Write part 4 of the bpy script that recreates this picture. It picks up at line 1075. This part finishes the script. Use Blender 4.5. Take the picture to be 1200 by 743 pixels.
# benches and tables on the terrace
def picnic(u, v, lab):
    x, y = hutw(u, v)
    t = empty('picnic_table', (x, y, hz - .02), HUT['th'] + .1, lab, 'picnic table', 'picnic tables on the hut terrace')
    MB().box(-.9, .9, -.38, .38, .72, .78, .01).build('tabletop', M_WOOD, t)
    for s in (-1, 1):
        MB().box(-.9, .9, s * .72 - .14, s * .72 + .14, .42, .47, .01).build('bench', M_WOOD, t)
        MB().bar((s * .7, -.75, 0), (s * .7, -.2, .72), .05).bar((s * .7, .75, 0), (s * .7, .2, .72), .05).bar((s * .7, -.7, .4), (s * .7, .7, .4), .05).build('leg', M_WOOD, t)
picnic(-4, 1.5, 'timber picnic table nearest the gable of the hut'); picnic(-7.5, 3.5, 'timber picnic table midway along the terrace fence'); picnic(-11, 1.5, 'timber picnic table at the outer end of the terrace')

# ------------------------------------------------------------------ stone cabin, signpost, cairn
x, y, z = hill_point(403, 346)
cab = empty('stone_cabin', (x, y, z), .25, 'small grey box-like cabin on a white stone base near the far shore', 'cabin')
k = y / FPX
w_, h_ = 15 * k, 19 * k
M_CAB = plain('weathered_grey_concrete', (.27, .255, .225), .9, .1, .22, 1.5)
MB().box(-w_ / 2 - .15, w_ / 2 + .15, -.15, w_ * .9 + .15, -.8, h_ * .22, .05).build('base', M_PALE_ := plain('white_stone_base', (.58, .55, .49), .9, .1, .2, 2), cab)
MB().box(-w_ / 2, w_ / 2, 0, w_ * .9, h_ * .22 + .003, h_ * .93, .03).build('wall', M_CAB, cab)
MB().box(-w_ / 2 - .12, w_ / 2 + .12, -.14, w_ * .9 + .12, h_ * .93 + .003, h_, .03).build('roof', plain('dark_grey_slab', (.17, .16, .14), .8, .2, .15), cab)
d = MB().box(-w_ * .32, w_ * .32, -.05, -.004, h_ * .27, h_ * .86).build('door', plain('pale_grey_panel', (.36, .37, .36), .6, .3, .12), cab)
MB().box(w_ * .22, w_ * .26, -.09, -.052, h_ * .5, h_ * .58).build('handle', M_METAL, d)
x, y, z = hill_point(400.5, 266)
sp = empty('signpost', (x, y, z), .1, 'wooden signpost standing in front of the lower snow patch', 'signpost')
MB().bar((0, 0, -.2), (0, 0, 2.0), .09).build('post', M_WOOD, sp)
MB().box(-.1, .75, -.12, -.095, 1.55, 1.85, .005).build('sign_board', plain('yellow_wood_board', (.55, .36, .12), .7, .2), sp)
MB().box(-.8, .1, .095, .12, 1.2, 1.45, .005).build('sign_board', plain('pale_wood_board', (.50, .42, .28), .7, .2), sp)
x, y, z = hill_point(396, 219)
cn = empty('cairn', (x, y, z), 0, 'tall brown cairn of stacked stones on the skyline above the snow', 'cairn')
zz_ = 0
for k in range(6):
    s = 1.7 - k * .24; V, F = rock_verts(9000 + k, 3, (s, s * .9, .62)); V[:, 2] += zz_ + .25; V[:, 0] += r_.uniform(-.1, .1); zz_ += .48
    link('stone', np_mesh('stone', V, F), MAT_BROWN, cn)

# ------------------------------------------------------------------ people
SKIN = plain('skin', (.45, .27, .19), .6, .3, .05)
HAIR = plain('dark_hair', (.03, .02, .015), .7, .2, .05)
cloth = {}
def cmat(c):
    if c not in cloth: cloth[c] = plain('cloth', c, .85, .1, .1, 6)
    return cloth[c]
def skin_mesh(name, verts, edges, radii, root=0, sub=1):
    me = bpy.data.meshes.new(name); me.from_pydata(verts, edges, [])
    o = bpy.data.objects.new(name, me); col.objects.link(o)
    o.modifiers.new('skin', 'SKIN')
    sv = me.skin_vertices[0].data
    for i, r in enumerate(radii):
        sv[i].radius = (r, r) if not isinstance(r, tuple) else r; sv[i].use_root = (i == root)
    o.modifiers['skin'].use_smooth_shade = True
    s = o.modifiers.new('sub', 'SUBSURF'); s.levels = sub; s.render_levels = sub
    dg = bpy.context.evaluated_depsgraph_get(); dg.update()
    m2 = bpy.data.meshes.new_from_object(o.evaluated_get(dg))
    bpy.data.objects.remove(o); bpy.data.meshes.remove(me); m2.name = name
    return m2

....

Return a word-for-word copy of the lines from the beginning of the listing to the line holding "picnic(-4, 1.5, 'timber", both kept.

Write part 4 of the bpy script that recreates this picture. It picks up at line 1075. This part finishes the script. Use Blender 4.5. Take the picture to be 1200 by 743 pixels.
# benches and tables on the terrace
def picnic(u, v, lab):
    x, y = hutw(u, v)
    t = empty('picnic_table', (x, y, hz - .02), HUT['th'] + .1, lab, 'picnic table', 'picnic tables on the hut terrace')
    MB().box(-.9, .9, -.38, .38, .72, .78, .01).build('tabletop', M_WOOD, t)
    for s in (-1, 1):
        MB().box(-.9, .9, s * .72 - .14, s * .72 + .14, .42, .47, .01).build('bench', M_WOOD, t)
        MB().bar((s * .7, -.75, 0), (s * .7, -.2, .72), .05).bar((s * .7, .75, 0), (s * .7, .2, .72), .05).bar((s * .7, -.7, .4), (s * .7, .7, .4), .05).build('leg', M_WOOD, t)
picnic(-4, 1.5, 'timber picnic table nearest the gable of the hut'); picnic(-7.5, 3.5, 'timber picnic table midway along the terrace fence'); picnic(-11, 1.5, 'timber picnic table at the outer end of the terrace')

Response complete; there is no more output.